Riley Ashton ran to his mother clutching four needles after finding them near a playground alongside his six-year-old friend as they played at the site off Tees Street, in Loftus, east Cleveland.

Riley’s mother, Paige, was horrified when her son said: “Mummy, look at these stabby needles” and she saw he had pricked his thumb on one of the used syringes in October 2017.

The four-year-old boy was feared to have contracted HIV or Hepatitis B and faced a gruelling four-month wait and a series of blood tests to eventually find out he was clean.

The needles had been left in a children’s den in the park by a heroin addict and the incident led the Ashton family’s MP to review what criminal sanctions are in place for drug users putting the public at risk.

The only offence anyone can be charged with for discarding used hypodermic needles is general littering, which carries a fine if found guilty.

Mr Clarke is set to argue in Parliament today that “the moral difference – both in intention and consequence – between discarding used drug needles and, say, a sweet wrapper, is patently clear, and yet the law, as it stands, fails to recognise this difference.”

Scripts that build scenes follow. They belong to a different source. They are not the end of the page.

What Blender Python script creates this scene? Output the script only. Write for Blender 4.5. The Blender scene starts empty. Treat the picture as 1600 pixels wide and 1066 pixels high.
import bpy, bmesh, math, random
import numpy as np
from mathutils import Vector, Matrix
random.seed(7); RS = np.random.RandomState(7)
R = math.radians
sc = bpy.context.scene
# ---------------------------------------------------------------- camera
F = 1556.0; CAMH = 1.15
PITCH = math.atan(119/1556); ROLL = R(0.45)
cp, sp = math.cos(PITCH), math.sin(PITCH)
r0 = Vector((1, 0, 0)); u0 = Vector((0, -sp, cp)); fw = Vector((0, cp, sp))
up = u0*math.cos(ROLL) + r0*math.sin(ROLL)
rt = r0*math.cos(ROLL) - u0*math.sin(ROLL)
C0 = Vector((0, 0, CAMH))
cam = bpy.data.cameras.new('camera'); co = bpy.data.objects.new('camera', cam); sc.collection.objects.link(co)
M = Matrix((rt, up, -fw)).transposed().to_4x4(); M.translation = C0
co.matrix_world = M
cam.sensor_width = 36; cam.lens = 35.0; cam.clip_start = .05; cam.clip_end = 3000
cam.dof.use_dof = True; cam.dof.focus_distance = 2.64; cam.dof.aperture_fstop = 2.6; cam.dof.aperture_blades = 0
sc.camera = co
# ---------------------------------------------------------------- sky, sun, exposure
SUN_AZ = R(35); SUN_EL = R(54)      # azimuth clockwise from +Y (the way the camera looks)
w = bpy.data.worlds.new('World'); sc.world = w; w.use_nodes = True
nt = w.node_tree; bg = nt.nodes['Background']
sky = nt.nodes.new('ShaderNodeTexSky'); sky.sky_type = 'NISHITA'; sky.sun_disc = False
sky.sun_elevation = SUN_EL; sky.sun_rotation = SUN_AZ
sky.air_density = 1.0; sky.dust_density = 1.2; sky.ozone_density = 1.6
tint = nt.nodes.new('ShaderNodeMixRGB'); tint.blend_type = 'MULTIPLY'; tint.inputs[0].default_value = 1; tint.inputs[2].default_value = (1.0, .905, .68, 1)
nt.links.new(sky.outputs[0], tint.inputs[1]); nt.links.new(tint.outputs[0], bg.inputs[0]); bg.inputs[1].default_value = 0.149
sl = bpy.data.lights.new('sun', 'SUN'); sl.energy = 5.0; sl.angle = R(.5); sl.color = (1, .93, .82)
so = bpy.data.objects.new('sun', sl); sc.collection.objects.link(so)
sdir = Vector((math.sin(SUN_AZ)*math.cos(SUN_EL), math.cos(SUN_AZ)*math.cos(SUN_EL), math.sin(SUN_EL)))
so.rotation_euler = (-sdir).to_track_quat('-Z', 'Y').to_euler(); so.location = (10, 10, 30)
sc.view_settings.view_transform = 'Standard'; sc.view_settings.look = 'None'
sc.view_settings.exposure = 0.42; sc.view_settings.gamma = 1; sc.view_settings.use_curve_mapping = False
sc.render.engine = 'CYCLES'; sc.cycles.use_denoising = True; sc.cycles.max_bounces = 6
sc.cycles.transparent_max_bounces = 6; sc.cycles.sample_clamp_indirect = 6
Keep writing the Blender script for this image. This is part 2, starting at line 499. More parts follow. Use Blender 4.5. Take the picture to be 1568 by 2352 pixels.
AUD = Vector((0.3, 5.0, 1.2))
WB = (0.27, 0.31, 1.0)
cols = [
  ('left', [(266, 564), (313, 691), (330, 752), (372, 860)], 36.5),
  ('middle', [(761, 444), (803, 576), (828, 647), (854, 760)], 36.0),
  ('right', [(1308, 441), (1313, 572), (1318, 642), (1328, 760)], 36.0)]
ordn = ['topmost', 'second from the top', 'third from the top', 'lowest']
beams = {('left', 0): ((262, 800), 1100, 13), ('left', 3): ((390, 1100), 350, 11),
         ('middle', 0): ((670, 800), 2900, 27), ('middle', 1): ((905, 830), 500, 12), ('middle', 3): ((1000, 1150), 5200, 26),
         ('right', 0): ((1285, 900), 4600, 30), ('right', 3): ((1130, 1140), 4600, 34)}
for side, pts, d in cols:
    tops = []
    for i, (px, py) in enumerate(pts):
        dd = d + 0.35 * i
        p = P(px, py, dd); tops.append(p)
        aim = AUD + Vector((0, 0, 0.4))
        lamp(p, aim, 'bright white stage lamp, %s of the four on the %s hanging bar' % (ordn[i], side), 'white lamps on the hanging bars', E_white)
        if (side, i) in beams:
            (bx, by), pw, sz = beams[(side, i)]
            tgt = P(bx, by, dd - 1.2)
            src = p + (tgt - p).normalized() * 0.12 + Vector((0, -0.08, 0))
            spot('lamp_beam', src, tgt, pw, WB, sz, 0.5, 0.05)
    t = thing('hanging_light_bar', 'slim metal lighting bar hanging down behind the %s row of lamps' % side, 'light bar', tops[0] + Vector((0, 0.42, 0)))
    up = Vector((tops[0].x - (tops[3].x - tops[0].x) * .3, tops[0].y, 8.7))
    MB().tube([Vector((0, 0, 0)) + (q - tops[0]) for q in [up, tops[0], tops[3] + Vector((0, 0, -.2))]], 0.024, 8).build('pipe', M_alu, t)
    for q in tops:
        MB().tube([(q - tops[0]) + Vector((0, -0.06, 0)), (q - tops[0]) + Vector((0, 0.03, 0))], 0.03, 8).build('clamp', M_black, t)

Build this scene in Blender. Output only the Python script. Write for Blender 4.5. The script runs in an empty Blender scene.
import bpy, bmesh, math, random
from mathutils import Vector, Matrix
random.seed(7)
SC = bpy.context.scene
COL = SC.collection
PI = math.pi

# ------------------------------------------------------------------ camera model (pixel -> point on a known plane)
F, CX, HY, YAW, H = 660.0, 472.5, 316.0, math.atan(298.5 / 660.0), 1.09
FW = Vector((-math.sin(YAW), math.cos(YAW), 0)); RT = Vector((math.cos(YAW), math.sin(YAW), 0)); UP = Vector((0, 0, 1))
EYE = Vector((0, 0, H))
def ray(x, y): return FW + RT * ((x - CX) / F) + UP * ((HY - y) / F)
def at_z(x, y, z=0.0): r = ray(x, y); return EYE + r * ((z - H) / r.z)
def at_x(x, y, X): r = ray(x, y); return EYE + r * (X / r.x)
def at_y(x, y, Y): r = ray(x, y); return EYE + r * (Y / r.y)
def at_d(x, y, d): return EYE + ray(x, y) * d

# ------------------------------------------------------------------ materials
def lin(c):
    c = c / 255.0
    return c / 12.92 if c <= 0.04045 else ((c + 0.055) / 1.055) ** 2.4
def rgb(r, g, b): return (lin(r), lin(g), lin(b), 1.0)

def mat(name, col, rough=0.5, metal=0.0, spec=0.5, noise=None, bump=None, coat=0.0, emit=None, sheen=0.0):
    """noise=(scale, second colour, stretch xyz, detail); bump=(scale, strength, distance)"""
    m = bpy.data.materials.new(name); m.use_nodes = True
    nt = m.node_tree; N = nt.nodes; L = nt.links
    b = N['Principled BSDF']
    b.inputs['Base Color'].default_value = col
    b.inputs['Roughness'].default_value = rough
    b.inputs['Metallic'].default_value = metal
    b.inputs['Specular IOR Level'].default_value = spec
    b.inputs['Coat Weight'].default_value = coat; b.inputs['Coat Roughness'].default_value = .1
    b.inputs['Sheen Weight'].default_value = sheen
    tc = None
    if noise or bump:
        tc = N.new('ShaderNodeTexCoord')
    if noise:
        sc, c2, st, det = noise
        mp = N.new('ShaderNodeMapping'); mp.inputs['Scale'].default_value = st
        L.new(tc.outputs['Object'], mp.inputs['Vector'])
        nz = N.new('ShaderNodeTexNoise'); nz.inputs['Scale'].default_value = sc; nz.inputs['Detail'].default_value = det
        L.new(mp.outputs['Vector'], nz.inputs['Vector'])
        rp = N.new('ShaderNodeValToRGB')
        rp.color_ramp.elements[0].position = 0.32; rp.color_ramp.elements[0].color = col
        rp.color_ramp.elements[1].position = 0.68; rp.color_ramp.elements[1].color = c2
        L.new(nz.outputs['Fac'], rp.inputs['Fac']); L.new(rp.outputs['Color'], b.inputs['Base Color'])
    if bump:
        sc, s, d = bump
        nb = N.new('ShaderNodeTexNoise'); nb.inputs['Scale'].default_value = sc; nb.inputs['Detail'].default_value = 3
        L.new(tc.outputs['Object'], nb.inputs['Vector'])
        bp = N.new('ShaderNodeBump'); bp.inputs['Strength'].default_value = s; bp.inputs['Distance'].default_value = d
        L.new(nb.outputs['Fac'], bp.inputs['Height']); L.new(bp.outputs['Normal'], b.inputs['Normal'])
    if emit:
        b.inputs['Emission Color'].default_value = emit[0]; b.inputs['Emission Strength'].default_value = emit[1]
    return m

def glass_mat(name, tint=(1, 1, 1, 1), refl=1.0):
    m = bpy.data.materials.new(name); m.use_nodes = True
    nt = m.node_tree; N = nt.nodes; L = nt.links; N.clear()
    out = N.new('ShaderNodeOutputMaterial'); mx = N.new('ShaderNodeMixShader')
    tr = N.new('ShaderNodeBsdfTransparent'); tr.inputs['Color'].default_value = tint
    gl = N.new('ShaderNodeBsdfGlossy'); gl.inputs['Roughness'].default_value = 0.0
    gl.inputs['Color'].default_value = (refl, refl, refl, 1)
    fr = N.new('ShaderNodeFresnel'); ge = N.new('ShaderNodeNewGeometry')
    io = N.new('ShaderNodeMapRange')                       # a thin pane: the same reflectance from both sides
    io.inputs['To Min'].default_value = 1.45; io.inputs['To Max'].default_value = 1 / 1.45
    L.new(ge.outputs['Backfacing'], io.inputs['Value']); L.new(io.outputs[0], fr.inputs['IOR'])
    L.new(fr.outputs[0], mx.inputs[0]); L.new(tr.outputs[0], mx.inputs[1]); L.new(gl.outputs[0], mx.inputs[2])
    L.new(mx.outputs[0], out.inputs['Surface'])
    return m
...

Speaking ahead of the debate, the Middlesbrough South and east Cleveland MP, said: “The threat of discarded needles is real and growing in Redcar and Cleveland.

“Most drug users manage to dispose of them safely, but a minority do not and I believe the law should be able to hold them to account.

“It’s hard to believe what happened to Riley wasn’t deliberate and this kind of wickedness deserves criminal sanction.”

Mr Clarke will present his Bill to propose a new law at around 12.15pm today in the House of Commons and will have ten minutes to argue his case.